┌─ Records

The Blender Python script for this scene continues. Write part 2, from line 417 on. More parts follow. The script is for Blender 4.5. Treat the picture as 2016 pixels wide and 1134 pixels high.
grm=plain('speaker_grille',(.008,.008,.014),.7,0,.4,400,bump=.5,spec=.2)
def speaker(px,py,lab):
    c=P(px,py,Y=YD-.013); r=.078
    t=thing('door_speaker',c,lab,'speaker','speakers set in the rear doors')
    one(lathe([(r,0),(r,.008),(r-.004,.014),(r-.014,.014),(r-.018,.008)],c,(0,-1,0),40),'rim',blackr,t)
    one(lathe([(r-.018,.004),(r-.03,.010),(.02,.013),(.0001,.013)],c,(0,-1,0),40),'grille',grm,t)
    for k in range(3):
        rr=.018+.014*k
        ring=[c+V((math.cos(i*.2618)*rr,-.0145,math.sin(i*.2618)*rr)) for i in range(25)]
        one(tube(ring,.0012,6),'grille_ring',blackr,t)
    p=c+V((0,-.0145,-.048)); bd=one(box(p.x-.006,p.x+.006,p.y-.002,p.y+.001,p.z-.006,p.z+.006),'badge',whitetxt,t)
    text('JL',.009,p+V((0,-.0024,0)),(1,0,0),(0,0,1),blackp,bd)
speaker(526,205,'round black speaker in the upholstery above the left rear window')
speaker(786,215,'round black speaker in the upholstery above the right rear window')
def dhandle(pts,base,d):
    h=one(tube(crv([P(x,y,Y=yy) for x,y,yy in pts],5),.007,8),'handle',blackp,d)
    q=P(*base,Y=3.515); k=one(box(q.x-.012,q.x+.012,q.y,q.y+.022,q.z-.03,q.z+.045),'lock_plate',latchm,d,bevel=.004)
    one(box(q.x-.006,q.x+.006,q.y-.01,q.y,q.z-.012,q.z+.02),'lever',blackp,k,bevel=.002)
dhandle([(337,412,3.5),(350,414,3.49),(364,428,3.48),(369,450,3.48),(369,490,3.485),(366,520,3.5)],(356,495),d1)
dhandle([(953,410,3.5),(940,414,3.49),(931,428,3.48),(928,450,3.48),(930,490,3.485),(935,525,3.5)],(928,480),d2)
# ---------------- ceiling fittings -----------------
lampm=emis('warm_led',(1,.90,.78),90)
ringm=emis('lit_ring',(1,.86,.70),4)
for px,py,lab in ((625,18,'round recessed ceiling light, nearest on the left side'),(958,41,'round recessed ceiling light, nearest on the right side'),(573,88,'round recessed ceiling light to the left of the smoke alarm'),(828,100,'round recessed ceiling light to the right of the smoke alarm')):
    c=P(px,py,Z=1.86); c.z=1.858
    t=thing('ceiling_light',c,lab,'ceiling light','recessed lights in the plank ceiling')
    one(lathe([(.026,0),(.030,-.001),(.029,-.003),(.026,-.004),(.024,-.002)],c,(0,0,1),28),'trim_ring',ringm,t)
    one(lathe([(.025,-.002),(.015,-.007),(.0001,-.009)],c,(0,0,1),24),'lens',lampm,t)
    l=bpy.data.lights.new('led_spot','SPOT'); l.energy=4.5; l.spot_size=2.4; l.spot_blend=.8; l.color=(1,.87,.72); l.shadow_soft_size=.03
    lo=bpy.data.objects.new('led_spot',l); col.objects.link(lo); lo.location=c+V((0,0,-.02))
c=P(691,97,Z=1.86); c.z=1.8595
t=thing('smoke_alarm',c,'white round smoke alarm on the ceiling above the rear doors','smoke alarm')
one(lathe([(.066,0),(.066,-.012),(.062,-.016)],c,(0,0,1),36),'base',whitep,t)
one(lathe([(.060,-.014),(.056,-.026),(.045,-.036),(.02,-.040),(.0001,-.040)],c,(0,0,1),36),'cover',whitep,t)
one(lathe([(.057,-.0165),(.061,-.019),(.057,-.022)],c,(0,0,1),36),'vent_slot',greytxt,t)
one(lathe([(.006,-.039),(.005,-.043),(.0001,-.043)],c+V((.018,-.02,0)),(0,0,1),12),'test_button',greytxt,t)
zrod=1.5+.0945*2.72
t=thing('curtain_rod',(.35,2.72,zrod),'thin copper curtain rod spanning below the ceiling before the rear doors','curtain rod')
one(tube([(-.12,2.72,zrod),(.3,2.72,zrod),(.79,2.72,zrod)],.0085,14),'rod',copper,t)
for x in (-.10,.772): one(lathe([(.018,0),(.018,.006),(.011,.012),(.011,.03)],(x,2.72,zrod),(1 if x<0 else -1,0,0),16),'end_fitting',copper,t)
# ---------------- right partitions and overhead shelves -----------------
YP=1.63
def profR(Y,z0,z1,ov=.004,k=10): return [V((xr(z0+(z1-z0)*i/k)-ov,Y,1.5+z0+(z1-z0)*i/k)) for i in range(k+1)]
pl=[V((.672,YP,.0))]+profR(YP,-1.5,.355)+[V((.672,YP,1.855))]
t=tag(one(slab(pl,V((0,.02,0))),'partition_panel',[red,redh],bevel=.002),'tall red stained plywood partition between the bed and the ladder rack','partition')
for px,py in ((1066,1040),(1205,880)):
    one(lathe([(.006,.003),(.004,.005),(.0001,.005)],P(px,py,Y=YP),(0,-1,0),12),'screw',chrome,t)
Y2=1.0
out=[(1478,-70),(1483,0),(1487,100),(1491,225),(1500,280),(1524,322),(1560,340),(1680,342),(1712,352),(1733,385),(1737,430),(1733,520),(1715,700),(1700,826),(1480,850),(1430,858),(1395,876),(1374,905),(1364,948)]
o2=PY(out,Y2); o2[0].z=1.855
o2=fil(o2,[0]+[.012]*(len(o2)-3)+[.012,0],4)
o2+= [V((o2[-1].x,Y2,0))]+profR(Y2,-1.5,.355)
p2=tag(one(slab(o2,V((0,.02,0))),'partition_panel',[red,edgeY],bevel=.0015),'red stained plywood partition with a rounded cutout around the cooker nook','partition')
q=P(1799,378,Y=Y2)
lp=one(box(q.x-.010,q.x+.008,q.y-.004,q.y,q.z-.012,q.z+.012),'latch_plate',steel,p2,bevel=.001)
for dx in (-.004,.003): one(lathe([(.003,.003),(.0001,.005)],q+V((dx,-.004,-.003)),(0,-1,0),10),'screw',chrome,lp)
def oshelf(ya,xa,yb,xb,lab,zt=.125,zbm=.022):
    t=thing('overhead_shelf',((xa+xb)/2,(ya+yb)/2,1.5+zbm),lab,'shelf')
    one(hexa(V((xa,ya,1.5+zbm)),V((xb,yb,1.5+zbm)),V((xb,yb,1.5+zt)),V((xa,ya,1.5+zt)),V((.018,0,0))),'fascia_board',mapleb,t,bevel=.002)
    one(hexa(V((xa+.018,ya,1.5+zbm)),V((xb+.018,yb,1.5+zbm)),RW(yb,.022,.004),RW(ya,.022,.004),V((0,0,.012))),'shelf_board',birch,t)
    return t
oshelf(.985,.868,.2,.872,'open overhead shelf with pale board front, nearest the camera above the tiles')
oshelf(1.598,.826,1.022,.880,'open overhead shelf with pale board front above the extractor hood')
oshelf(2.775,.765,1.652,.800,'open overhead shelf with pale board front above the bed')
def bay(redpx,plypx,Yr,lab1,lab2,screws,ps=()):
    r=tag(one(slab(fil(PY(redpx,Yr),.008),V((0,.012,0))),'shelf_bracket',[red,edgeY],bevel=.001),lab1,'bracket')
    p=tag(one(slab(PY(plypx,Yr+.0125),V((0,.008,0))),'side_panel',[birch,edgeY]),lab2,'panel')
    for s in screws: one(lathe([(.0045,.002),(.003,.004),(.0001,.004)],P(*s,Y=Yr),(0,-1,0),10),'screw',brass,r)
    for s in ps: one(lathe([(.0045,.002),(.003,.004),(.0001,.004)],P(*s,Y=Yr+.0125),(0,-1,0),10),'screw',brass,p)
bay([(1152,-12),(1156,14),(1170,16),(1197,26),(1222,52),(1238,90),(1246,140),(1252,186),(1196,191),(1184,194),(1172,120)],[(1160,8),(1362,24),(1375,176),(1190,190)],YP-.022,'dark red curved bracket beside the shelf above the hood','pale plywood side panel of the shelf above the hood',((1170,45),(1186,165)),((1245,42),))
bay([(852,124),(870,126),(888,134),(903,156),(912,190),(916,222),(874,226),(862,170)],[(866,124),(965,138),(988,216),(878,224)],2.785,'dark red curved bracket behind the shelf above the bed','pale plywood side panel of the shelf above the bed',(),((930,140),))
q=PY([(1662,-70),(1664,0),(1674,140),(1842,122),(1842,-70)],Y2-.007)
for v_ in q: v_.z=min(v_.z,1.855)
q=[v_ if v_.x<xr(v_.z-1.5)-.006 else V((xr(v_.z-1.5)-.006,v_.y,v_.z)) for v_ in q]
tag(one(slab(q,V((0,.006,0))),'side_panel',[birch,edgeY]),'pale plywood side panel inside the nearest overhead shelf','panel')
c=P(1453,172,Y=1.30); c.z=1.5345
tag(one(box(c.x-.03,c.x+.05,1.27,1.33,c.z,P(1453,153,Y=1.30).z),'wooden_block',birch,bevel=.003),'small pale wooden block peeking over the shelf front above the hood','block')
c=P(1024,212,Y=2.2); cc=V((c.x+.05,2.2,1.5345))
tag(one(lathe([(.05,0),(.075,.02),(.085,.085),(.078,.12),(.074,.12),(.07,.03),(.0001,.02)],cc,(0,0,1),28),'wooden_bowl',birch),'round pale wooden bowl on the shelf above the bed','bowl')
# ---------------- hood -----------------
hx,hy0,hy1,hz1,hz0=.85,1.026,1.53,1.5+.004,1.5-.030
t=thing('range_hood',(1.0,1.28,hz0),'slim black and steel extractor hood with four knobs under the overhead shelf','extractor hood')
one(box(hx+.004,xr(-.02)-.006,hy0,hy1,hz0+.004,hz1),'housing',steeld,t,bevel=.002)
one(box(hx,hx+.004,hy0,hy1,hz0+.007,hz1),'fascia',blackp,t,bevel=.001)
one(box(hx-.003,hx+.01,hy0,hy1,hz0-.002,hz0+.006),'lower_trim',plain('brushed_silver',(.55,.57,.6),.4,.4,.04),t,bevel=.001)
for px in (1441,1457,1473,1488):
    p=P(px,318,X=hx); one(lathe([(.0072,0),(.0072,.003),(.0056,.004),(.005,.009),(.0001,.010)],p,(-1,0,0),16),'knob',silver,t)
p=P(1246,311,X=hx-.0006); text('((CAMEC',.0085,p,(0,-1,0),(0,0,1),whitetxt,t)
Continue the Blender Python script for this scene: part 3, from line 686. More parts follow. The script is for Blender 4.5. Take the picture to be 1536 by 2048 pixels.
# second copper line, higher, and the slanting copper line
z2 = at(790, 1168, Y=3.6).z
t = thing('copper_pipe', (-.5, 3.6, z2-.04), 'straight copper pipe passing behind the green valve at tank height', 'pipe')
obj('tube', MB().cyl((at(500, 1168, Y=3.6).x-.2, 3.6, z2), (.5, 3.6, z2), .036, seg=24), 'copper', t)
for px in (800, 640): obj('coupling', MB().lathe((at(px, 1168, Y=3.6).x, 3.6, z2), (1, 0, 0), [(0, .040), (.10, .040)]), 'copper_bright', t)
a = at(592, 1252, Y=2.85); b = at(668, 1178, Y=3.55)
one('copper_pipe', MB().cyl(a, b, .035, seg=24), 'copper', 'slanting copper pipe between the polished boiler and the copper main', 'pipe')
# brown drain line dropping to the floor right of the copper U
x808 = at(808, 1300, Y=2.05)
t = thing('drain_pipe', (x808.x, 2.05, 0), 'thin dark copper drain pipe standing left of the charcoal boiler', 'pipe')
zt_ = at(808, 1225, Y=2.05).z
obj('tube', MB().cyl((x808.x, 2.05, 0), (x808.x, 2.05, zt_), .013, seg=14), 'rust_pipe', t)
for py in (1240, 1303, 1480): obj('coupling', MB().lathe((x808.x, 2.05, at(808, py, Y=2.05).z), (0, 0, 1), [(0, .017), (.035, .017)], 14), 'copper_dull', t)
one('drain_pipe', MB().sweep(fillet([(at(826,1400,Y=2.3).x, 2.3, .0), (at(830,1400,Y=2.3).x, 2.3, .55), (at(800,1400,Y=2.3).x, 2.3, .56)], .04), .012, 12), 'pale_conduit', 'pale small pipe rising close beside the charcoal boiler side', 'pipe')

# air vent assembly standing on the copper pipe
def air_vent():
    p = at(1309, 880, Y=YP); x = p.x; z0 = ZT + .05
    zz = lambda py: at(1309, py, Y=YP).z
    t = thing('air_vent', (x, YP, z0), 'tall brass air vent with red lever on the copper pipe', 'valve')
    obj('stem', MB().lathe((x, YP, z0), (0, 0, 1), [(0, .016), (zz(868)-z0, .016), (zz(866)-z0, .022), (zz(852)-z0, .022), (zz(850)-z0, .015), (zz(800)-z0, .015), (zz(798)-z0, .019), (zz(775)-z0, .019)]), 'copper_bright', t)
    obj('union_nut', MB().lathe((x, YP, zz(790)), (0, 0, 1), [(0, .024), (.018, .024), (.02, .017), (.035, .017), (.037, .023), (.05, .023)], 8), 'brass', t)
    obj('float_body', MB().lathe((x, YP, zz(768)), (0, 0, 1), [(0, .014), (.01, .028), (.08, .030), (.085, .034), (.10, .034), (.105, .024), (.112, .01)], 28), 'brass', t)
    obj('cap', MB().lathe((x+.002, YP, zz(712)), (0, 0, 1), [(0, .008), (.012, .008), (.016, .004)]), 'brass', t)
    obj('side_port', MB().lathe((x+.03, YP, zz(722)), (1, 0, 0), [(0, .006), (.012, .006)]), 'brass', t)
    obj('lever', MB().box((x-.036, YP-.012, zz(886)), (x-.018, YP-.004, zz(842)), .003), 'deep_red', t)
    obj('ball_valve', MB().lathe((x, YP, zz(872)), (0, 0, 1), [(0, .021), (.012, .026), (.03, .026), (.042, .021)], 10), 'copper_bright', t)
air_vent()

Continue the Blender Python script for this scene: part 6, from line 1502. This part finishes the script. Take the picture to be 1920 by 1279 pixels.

└─

§ Aim of the task: Copy out every line of the data that includes the word "parts".

§ Result of the task:
The Blender Python script for this scene continues. Write part 2, from line 417 on. More parts follow. The script is for Blender 4.5. Treat the picture as 2016 pixels wide and 1134 pixels high.
Continue the Blender Python script for this scene: part 3, from line 686. More parts follow. The script is for Blender 4.5. Take the picture to be 1536 by 2048 pixels.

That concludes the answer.